» **Written problem**
Retype, word for word, the lines from the first line of the entries through the line that holds "lo = bpy.data.objects.new('panel_light', ld);"; leave out the pictures.

» **The data**
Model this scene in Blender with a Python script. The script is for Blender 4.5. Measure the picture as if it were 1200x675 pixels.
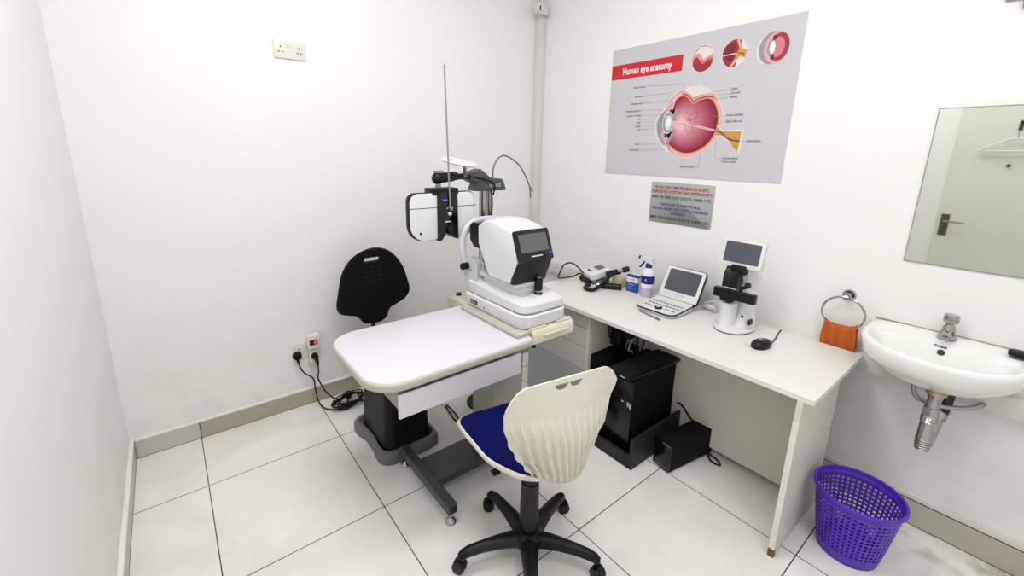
import bpy, bmesh, math, random
from mathutils import Vector, Matrix
random.seed(7)
PI = math.pi
for o in list(bpy.data.objects): bpy.data.objects.remove(o)
S = bpy.context.scene
COL = S.collection
V = Vector
# ------------------------------------------------------------ camera
cd = bpy.data.cameras.new('camera'); cam = bpy.data.objects.new('camera', cd); COL.objects.link(cam)
cd.sensor_fit = 'HORIZONTAL'; cd.sensor_width = 36.0
cd.lens = 502.542 / 1200 * 36.0
cd.shift_x = (600 - 588.276) / 1200
cd.shift_y = -(337.5 - 295.609) / 1200
cd.clip_start = 0.02
right = V((0.788545, -0.614724, 0.017634)); up = V((0.126568, 0.190283, 0.973536)); fwd = V((0.601811, 0.765446, -0.227851))
cam.matrix_world = Matrix(((right.x, up.x, -fwd.x, -2.36847), (right.y, up.y, -fwd.y, -2.57957), (right.z, up.z, -fwd.z, 1.53457), (0, 0, 0, 1)))
S.camera = cam
# ------------------------------------------------------------ view, world, lights
S.view_settings.view_transform = 'Standard'; S.view_settings.look = 'None'
S.view_settings.gamma = 1.0; S.view_settings.use_curve_mapping = False
S.view_settings.exposure = -0.43
W = bpy.data.worlds.new('world'); S.world = W; W.use_nodes = True
W.node_tree.nodes['Background'].inputs[0].default_value = (1, 1, 1, 1)
W.node_tree.nodes['Background'].inputs[1].default_value = 0.3
ROOM_X0, ROOM_Y0, ROOM_H = -2.665, -3.70, 3.10
LIGHT_SPOTS = [(-1.72, -1.45, 14.5), (-1.72, -2.95, 8.2)]
for (lx, ly, pw) in LIGHT_SPOTS:
    ld = bpy.data.lights.new('panel_light', 'AREA'); ld.shape = 'RECTANGLE'; ld.size = 1.18; ld.size_y = 0.58; ld.energy = pw * 2.0
    ld.color = (1.0, 0.995, 0.98)
    lo = bpy.data.objects.new('panel_light', ld); COL.objects.link(lo); lo.location = (lx, ly, ROOM_H - 0.05)

# ------------------------------------------------------------ materials
def lin(c): return tuple(((x / 255) / 12.92 if x / 255 <= 0.04045 else ((x / 255 + 0.055) / 1.055) ** 2.4) for x in c)
_M = {}
def mat(name, rgb, rough=0.5, metal=0.0, noise=0.0, nscale=20.0, bump=0.0, bscale=200.0, coat=0.0, emit=0.0, alpha=1.0, trans=0.0, spec=0.5, sheen=0.0):
    if name in _M: return _M[name]
    m = bpy.data.materials.new(name); m.use_nodes = True; _M[name] = m
    n = m.node_tree.nodes; l = m.node_tree.links; b = n['Principled BSDF']
    c = lin(rgb) + (1,)
    b.inputs['Base Color'].default_value = c; b.inputs['Roughness'].default_value = rough; b.inputs['Metallic'].default_value = metal
    b.inputs['Specular IOR Level'].default_value = spec; b.inputs['Coat Weight'].default_value = coat; b.inputs['Coat Roughness'].default_value = 0.08
    b.inputs['Sheen Weight'].default_value = sheen
    tc = n.new('ShaderNodeTexCoord')
    nz = n.new('ShaderNodeTexNoise'); nz.inputs['Scale'].default_value = nscale; nz.inputs['Detail'].default_value = 4
    l.new(tc.outputs['Object'], nz.inputs['Vector'])
    mx = n.new('ShaderNodeMix'); mx.data_type = 'RGBA'
    k = 1 - max(noise, 0.01)
    mx.inputs[6].default_value = tuple(x * k for x in c[:3]) + (1,); mx.inputs[7].default_value = tuple(min(1, x / (k ** 0.5)) for x in c[:3]) + (1,)
    l.new(nz.outputs['Fac'], mx.inputs[0]); l.new(mx.outputs[2], b.inputs['Base Color'])
    if bump > 0:
        n2 = n.new('ShaderNodeTexNoise'); n2.inputs['Scale'].default_value = bscale; l.new(tc.outputs['Object'], n2.inputs['Vector'])
        bp = n.new('ShaderNodeBump'); bp.inputs['Strength'].default_value = bump; bp.inputs['Distance'].default_value = 0.002
        l.new(n2.outputs['Fac'], bp.inputs['Height']); l.new(bp.outputs['Normal'], b.inputs['Normal'])
    if emit > 0:
        b.inputs['Emission Color'].default_value = c; b.inputs['Emission Strength'].default_value = emit
    if trans > 0: b.inputs['Transmission Weight'].default_value = trans
    if alpha < 1: b.inputs['Alpha'].default_value = alpha
    return m

def wall_material():
    m = mat('wall_paint', (246, 245, 244), 0.55, noise=0.02, nscale=3, bump=0.08, bscale=60)
    n = m.node_tree.nodes; l = m.node_tree.links; b = n['Principled BSDF']
    src = b.inputs['Base Color'].links[0].from_socket
    tc = n.new('ShaderNodeNewGeometry'); sep = n.new('ShaderNodeSeparateXYZ'); l.new(tc.outputs['Position'], sep.inputs[0])
    # scuffed, grubby band low on the wall
    mr = n.new('ShaderNodeMapRange'); mr.inputs[1].default_value = 0.75; mr.inputs[2].default_value = 0.1; l.new(sep.outputs['Z'], mr.inputs[0])
    nz = n.new('ShaderNodeTexNoise'); nz.inputs['Scale'].default_value = 5; nz.inputs['Detail'].default_value = 6; nz.inputs['Roughness'].default_value = 0.65
    l.new(tc.outputs['Position'], nz.inputs['Vector'])
    rp = n.new('ShaderNodeMapRange'); rp.inputs[1].default_value = 0.45; rp.inputs[2].default_value = 0.75; l.new(nz.outputs['Fac'], rp.inputs[0])
    mu = n.new('ShaderNodeMath'); mu.operation = 'MULTIPLY'; l.new(mr.outputs[0], mu.inputs[0]); l.new(rp.outputs[0], mu.inputs[1])
    m2 = n.new('ShaderNodeMath'); m2.operation = 'MULTIPLY'; m2.inputs[1].default_value = 0.22; l.new(mu.outputs[0], m2.inputs[0])
    mx = n.new('ShaderNodeMix'); mx.data_type = 'RGBA'; mx.inputs[7].default_value = lin((182, 170, 150)) + (1,)
    l.new(m2.outputs[0], mx.inputs[0]); l.new(src, mx.inputs[6]); l.new(mx.outputs[2], b.inputs['Base Color'])
    return m

def floor_material():
    m = bpy.data.materials.new('floor_tiles'); m.use_nodes = True
    n = m.node_tree.nodes; l = m.node_tree.links; b = n['Principled BSDF']
    g = n.new('ShaderNodeNewGeometry'); sp = n.new('ShaderNodeSeparateXYZ'); l.new(g.outputs['Position'], sp.inputs[0])
    def math_(op, a, bb):
        q = n.new('ShaderNodeMath'); q.operation = op
        for i, v in ((0, a), (1, bb)):
            if v is None: continue
            if isinstance(v, (int, float)): q.inputs[i].default_value = v
            else: l.new(v, q.inputs[i])
        return q.outputs[0]
    def line(sock, off):
        t = math_('DIVIDE', math_('SUBTRACT', sock, off), 0.6)
        t = math_('SUBTRACT', t, math_('ROUND', t, None))
        return math_('LESS_THAN', math_('MULTIPLY', math_('ABSOLUTE', t, None), 0.6), 0.0021)
    gr = math_('MAXIMUM', line(sp.outputs['X'], -2.3803), line(sp.outputs['Y'], -0.4236))
    # veined cream porcelain
    nz = n.new('ShaderNodeTexNoise'); nz.inputs['Scale'].default_value = 2.2; nz.inputs['Detail'].default_value = 8; nz.inputs['Distortion'].default_value = 1.2
    l.new(g.outputs['Position'], nz.inputs['Vector'])
    r = n.new('ShaderNodeValToRGB'); l.new(nz.outputs['Fac'], r.inputs[0])
    r.color_ramp.elements[0].color = lin((232, 229, 223)) + (1,); r.color_ramp.elements[0].position = 0.3
    r.color_ramp.elements[1].color = lin((246, 244, 240)) + (1,); r.color_ramp.elements[1].position = 0.62
    # dirt by the right-hand wall under the basin
    nd = n.new('ShaderNodeTexNoise'); nd.inputs['Scale'].default_value = 9; nd.inputs['Detail'].default_value = 6; l.new(g.outputs['Position'], nd.inputs['Vector'])
    d1 = n.new('ShaderNodeMapRange'); d1.inputs[1].default_value = 0.46; d1.inputs[2].default_value = 0.7; l.new(nd.outputs['Fac'], d1.inputs[0])
    d2 = n.new('ShaderNodeMapRange'); d2.inputs[1].default_value = -0.34; d2.inputs[2].default_value = -0.02; l.new(sp.outputs['X'], d2.inputs[0])
    d3 = n.new('ShaderNodeMapRange'); d3.inputs[1].default_value = -2.2; d3.inputs[2].default_value = -2.45; l.new(sp.outputs['Y'], d3.inputs[0])
    dd = math_('MULTIPLY', math_('MULTIPLY', math_('MULTIPLY', d1.outputs[0], d2.outputs[0]), d3.outputs[0]), 0.9)
    mx0 = n.new('ShaderNodeMix'); mx0.data_type = 'RGBA'; mx0.inputs[7].default_value = lin((128, 112, 84)) + (1,)
    l.new(dd, mx0.inputs[0]); l.new(r.outputs[0], mx0.inputs[6])
    mx = n.new('ShaderNodeMix'); mx.data_type = 'RGBA'; mx.inputs[7].default_value = lin((70, 62, 52)) + (1,)
    l.new(gr, mx.inputs[0]); l.new(mx0.outputs[2], mx.inputs[6]); l.new(mx.outputs[2], b.inputs['Base Color'])
    b.inputs['Roughness'].default_value = 0.28; b.inputs['Specular IOR Level'].default_value = 0.45
    return m

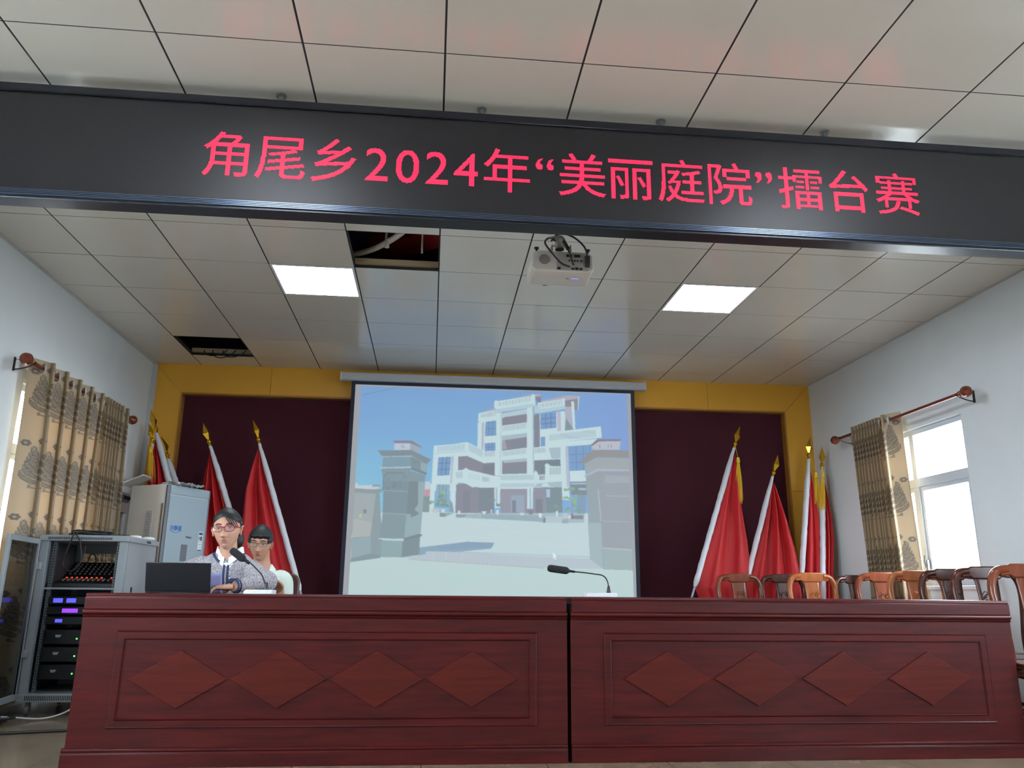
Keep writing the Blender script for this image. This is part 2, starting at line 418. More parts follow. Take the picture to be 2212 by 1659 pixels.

» **Solution**
Model this scene in Blender with a Python script. The script is for Blender 4.5. Measure the picture as if it were 1200x675 pixels.
import bpy, bmesh, math, random
from mathutils import Vector, Matrix
random.seed(7)
PI = math.pi
for o in list(bpy.data.objects): bpy.data.objects.remove(o)
S = bpy.context.scene
COL = S.collection
V = Vector
# ------------------------------------------------------------ camera
cd = bpy.data.cameras.new('camera'); cam = bpy.data.objects.new('camera', cd); COL.objects.link(cam)
cd.sensor_fit = 'HORIZONTAL'; cd.sensor_width = 36.0
cd.lens = 502.542 / 1200 * 36.0
cd.shift_x = (600 - 588.276) / 1200
cd.shift_y = -(337.5 - 295.609) / 1200
cd.clip_start = 0.02
right = V((0.788545, -0.614724, 0.017634)); up = V((0.126568, 0.190283, 0.973536)); fwd = V((0.601811, 0.765446, -0.227851))
cam.matrix_world = Matrix(((right.x, up.x, -fwd.x, -2.36847), (right.y, up.y, -fwd.y, -2.57957), (right.z, up.z, -fwd.z, 1.53457), (0, 0, 0, 1)))
S.camera = cam
# ------------------------------------------------------------ view, world, lights
S.view_settings.view_transform = 'Standard'; S.view_settings.look = 'None'
S.view_settings.gamma = 1.0; S.view_settings.use_curve_mapping = False
S.view_settings.exposure = -0.43
W = bpy.data.worlds.new('world'); S.world = W; W.use_nodes = True
W.node_tree.nodes['Background'].inputs[0].default_value = (1, 1, 1, 1)
W.node_tree.nodes['Background'].inputs[1].default_value = 0.3
ROOM_X0, ROOM_Y0, ROOM_H = -2.665, -3.70, 3.10
LIGHT_SPOTS = [(-1.72, -1.45, 14.5), (-1.72, -2.95, 8.2)]
for (lx, ly, pw) in LIGHT_SPOTS:
    ld = bpy.data.lights.new('panel_light', 'AREA'); ld.shape = 'RECTANGLE'; ld.size = 1.18; ld.size_y = 0.58; ld.energy = pw * 2.0
    ld.color = (1.0, 0.995, 0.98)
    lo = bpy.data.objects.new('panel_light', ld); COL.objects.link(lo); lo.location = (lx, ly, ROOM_H - 0.05)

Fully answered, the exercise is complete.